┌──

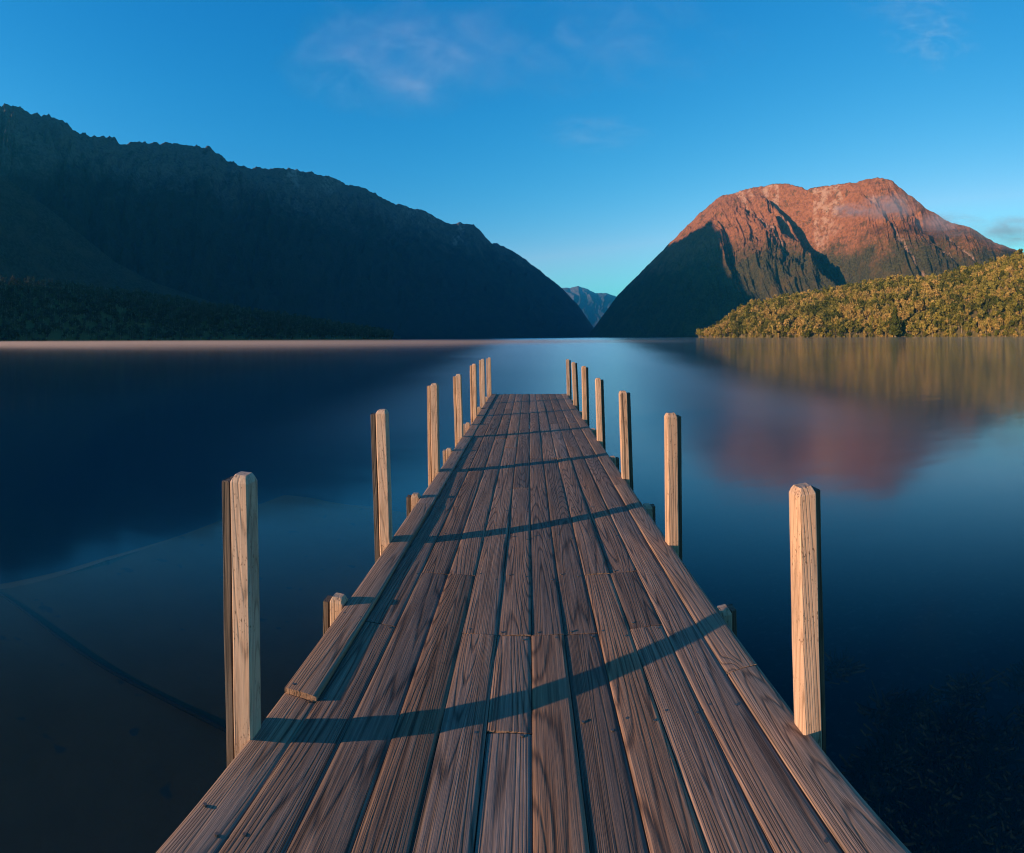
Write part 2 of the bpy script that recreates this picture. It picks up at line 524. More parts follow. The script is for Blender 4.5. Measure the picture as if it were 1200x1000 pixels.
spur_crest = [(-260, 330, 1700), (-160, 262, 1750), (-80, 222, 1800), (-40, 208, 1800), (0, 203, 1800), (67, 252, 1800), (133, 306, 1820), (180, 331, 1850), (260, 358, 1950),
              (330, 376, 2050), (430, 390, 2150), (470, 394, 2200)]
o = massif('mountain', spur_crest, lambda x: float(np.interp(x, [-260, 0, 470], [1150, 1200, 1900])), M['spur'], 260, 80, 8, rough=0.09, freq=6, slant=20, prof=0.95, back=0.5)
tag(o, 'dark rounded spur sloping down to the right at the left edge', 'mountain')

right_crest = [(676, 397, 4300), (689, 394, 4250), (723, 347, 4000), (784, 286, 3600), (823, 247, 3350), (847, 228.5, 3200), (855, 228, 3180), (871, 222, 3120),
               (916, 215, 3000), (928, 216, 2980), (946, 222, 2950), (957, 219, 2930), (1005, 214, 2850), (1022, 209, 2820), (1033, 208, 2800),
               (1046, 212, 2790), (1070, 232, 2780), (1089, 247, 2770), (1113, 260, 2760), (1139, 267, 2750), (1165, 284, 2740), (1191, 293, 2740),
               (1240, 330, 2740), (1300, 380, 2740)]
o = massif('mountain', right_crest, lambda x: float(np.interp(x, [676, 800, 1300], [3900, 2300, 1500])), M['mount_r'], 900, 240, 21,
           fine=0.75, rough=0.135, freq=9, slant=-60, prof=1.0, back=0.7, crest_jag=0.022,
           gullies=[(923, 100, 24, 0.42, 0.0, 0.95), (876, 110, 12, 0.17, 0.16, 0.9), (856, 70, 9, 0.05, 0.10, 0.6), (1048, 120, 8, 0.085, 0.12, 0.75), (1003, 80, 9, 0.06, 0.05, 0.8), (1085, 100, 9, 0.06, 0.10, 0.8)])
tag(o, 'red brown mountain lit by the low sun on the right', 'mountain')
far_crest = [(600, 345, 14500), (640, 340, 14500), (657, 337, 14500), (668, 338, 14500), (678, 335, 14500), (687, 339, 14500), (697, 343, 14500), (710, 343, 14500), (723, 348, 14500), (760, 352, 14500), (800, 360, 14500)]
o = massif('mountain', far_crest, lambda x: 11000.0, M['far'], 200, 60, 33, rough=0.2, freq=30, prof=1.0, back=0.2, crest_jag=0.05)
tag(o, 'small blue far mountain in the gap between the two slopes', 'mountain')


def low_hill(name, crest, front, seed, bumpy=0.03):
    c = np.array(crest, float)
    xs = np.linspace(c[0, 0], c[-1, 0], 160)
    ys, rc = np.interp(xs, c[:, 0], c[:, 1]), np.interp(xs, c[:, 0], c[:, 2])
    P = np.array([tuple(at_range(a, b, r)) for a, b, r in zip(xs, ys, rc)])
    az, hc = np.arctan2(P[:, 0], P[:, 1]), np.maximum(P[:, 2], 0.5)
    rf = np.array([front(a) for a in xs])
    us = np.concatenate([np.linspace(0, 1, 40), 1 + np.linspace(0.05, 1, 12)])
    U, S = np.meshgrid(us, np.arange(160), indexing='xy')
    d = np.where(U <= 1, 1 - U, U - 1)
    rad = np.where(U <= 1, rf[S] + (rc[S] - rf[S]) * U, rc[S] + 350 * (U - 1))
    n = (fbm(xs[S] / 45.0, d * 3, seed, 3) - 0.5)
    h = hc[S] * np.maximum((1 - d) * (1 + 0.25 * d) + n * 0.35 * d * (1 - d) * 2, 0) + 1.2 * (d < 0.98) - 3 * (d >= 0.999)
    X, Y = rad * np.sin(az[S]), rad * np.cos(az[S])
    me = mesh(name, np.stack([X, Y, h], -1).reshape(-1, 3), grid_faces(160, len(us))[:, ::-1].copy(), (M['floor'],), True)
    o = obj(name, me)
    o['kind'] = 'structure'
    return (U, X, Y, h)


pen_crest = [(819, 398.5, 1150), (828, 397, 1130), (838, 389, 1120), (856, 375, 1110), (883, 360, 1100), (927, 354, 1090), (960, 349, 1080), (987, 343, 1075), (1007, 339, 1070),
             (1040, 335, 1060), (1077, 333, 1050), (1100, 331, 1050), (1127, 322, 1050), (1160, 314, 1050), (1177, 309, 1050), (1200, 304, 1050), (1300, 280, 1050)]
pen = low_hill('hill', pen_crest, lambda x: float(np.interp(x, [819, 840, 900, 935, 940, 1300], [1130, 1000, 880, 850, 800, 700])), 5)
bpy.data.objects['hill']['label'] = 'low wooded headland running into the lake on the right'
foot_crest = [(-250, 320, 1000), (-60, 330, 1010), (0, 333, 1020), (60, 336, 1030), (140, 345, 1050), (220, 357, 1080), (300, 369, 1120), (380, 381, 1170), (430, 389, 1200), (460, 394, 1220)]
foot = low_hill('hill', foot_crest, lambda x: float(np.interp(x, [-250, 460], [620, 1100])), 6)
bpy.data.objects['hill.001']['label'] = 'dark wooded foothill on the left shore of the lake'

# ------------------------------------------------------------------ air
t = NT('haze_air')
pv = t.n('ShaderNodeVolumePrincipled', None, Color=(0.03, 0.50, 1.0, 1), Density=3.7e-5, Anisotropy=0.0)
t.t.links.new(pv.outputs[0], t.out.inputs['Volume'])
HZ = (-15500, 15500, -2900, 19500, -62, 1540)
V = [(x, y, z) for z in HZ[4:] for (x, y) in ((HZ[0], HZ[2]), (HZ[1], HZ[2]), (HZ[1], HZ[3]), (HZ[0], HZ[3]))]
o = obj('haze', mesh('haze', V, [(0, 3, 2, 1), (4, 5, 6, 7), (0, 1, 5, 4), (1, 2, 6, 5), (2, 3, 7, 6), (3, 0, 4, 7)], (t.m,)))
tag(o, kind='stuff')

# ------------------------------------------------------------------ trees
def tree_geo(seed, nleaf, height, width, kind='round'):
    """leaf quads and a forked trunk; returns verts, quads, material index"""
    g = np.random.default_rng(seed)
    lobes = []
    if kind == 'round':
        for k in range(7):
            a = g.uniform(0, 6.28)
            q = g.uniform(0.0, 0.34) * width
            lobes.append((math.cos(a) * q, math.sin(a) * q, height * g.uniform(0.38, 0.84), width * g.uniform(0.20, 0.33), height * g.uniform(0.10, 0.18)))
        lobes.append((0, 0, height * 0.86, width * 0.22, height * 0.13))
    else:
        for k in range(9):
            z = 0.14 + 0.78 * k / 8
            lobes.append((g.normal() * 0.03 * width, g.normal() * 0.03 * width, height * z, width * 0.5 * (1.04 - z) + 0.12, height * 0.07))
    ws = np.array([l[3] ** 2 for l in lobes])
    idx = g.choice(len(lobes), nleaf, p=ws ** (1.0 if kind == 'round' else 0.6) / (ws ** (1.0 if kind == 'round' else 0.6)).sum())
    L = np.array(lobes)[idx]
    dv = g.normal(size=(nleaf, 3))
    dv /= np.linalg.norm(dv, axis=1)[:, None]
    rr = g.uniform(0.55, 1.12, nleaf)[:, None]
    C = L[:, :3] + dv * rr * L[:, [3, 3, 4]]
    sz = g.uniform(0.5, 1.0, nleaf)[:, None] * width * 0.115
    nrm = dv * 0.9 + g.normal(size=(nleaf, 3)) * 0.6
    nrm /= np.linalg.norm(nrm, axis=1)[:, None]
    a = np.cross(nrm, g.normal(size=(nleaf, 3)))
    a /= np.linalg.norm(a, axis=1)[:, None]
    b = np.cross(nrm, a)
    V = np.concatenate([C - a * sz - b * sz * 0.7, C + a * sz * 0.8 - b * sz, C + a * sz + b * sz * 0.8, C - a * sz * 0.7 + b * sz], 1).reshape(-1, 3)
    Fq = np.arange(nleaf * 4).reshape(-1, 4)
    mi = [0] * nleaf
    # trunk and two limbs
    tv, tf = [], []

    def limb(p, q, r0, r1):
        n0 = len(tv)
        for (c, r) in ((p, r0), (q, r1)):
            for k in range(5):
                tv.append((c[0] + r * math.cos(k * 1.2566), c[1] + r * math.sin(k * 1.2566), c[2]))
        for k in range(5):
            tf.append((n0 + k, n0 + (k + 1) % 5, n0 + 5 + (k + 1) % 5, n0 + 5 + k))
    top = (g.normal() * 0.04 * width, g.normal() * 0.04 * width, height * 0.8)
    limb((0, 0, -1.0), top, height * 0.020, height * 0.006)
    for k in range(2):
        z = height * g.uniform(0.3, 0.5)
        l = lobes[k]
        limb((top[0] * 0.5, top[1] * 0.5, z), l[:3], height * 0.011, height * 0.004)
    V = np.concatenate([V, np.array(tv)])
    Fq = np.concatenate([Fq, np.array(tf) + nleaf * 4])
    mi += [1] * len(tf)
    return V, Fq, np.array(mi)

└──

* **Set problem**:
Up to and including the line with "(330, 376, 2050), (430, 390, 2150), (470, 394, 2200)]", copy the data above from its first line. Skip pictures.

* **Full answer**:
Write part 2 of the bpy script that recreates this picture. It picks up at line 524. More parts follow. The script is for Blender 4.5. Measure the picture as if it were 1200x1000 pixels.
spur_crest = [(-260, 330, 1700), (-160, 262, 1750), (-80, 222, 1800), (-40, 208, 1800), (0, 203, 1800), (67, 252, 1800), (133, 306, 1820), (180, 331, 1850), (260, 358, 1950),
              (330, 376, 2050), (430, 390, 2150), (470, 394, 2200)]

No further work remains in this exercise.